What Sacks – and Darwin – offered me this morning wasn’t in opposition to a plan. Let’s have a plan, a set of best practices, a way of organizing ourselves. But the hope isn’t in the plan, it’s in the wiring. It’s not just how it’s brought together, but by what it uses to be successful: The human ability to adapt and change in order to survive.
There’s a seed of divinity written into every living organism that allows us to sense what we need, and change us to find ways to meet those needs.
Instead of engaging our energies to perfectly execute an unknown plan, we have the freedom to listen deeply to what we need and creatively explore the ways we can meet those needs.

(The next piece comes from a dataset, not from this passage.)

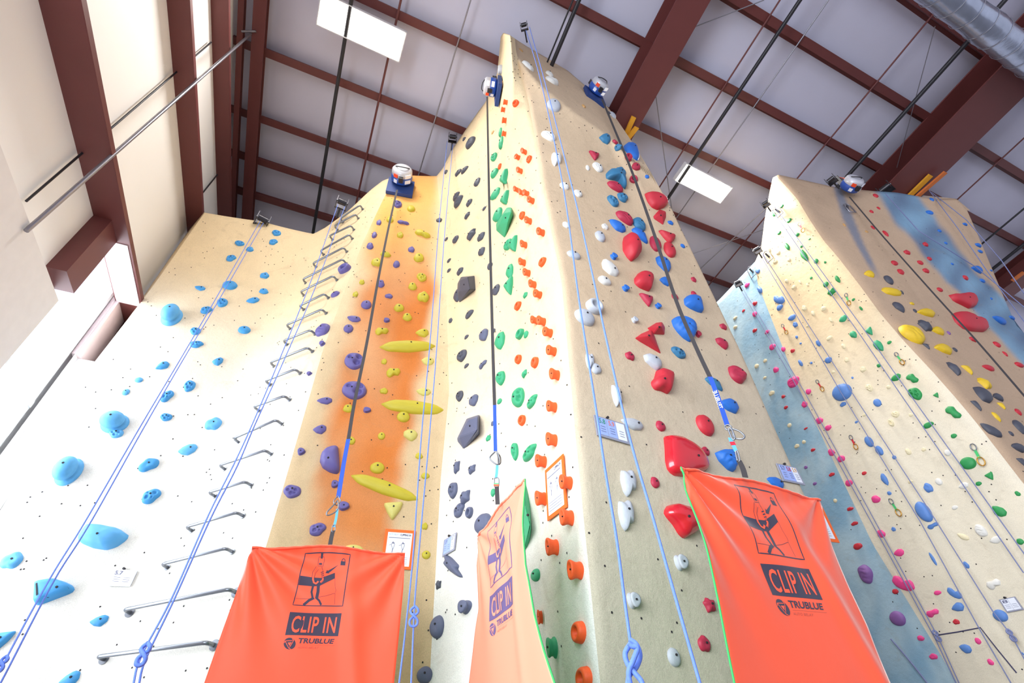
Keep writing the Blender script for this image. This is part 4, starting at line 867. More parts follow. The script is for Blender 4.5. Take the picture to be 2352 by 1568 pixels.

I actually believe we’re all going to be okay. I believe it will be extremely challenging, and a hard-fought success. But it will be okay. And my faith doesn’t come from it aligning with a Master Plan. It comes from believing in what the Master Planner put into each of us: the ability to change and adapt to challenging and even threatening situations.
Our best leaders aren’t going to micromanage us into submission. They’re going resource us for making the best decision. They’re going to remind us of our abilities and support our efforts. They’re going to show up for us each day and they’re not going to blame the plan, they’re going to adapt. They’re going to ask us one million times “what do you need?” and they’re going to believe in your and my ability to respond honestly so that we can adapt to those needs.
I do believe it, the verse that makes a promise about God’s plan: a plan to prosper and not to harm. The direction of the universe is bent toward goodness. And while struggle may exist, that was never the plan or the design. What was written into the blueprint was an organic means of change as the circumstances require it. We are able to find new ways of flourishing.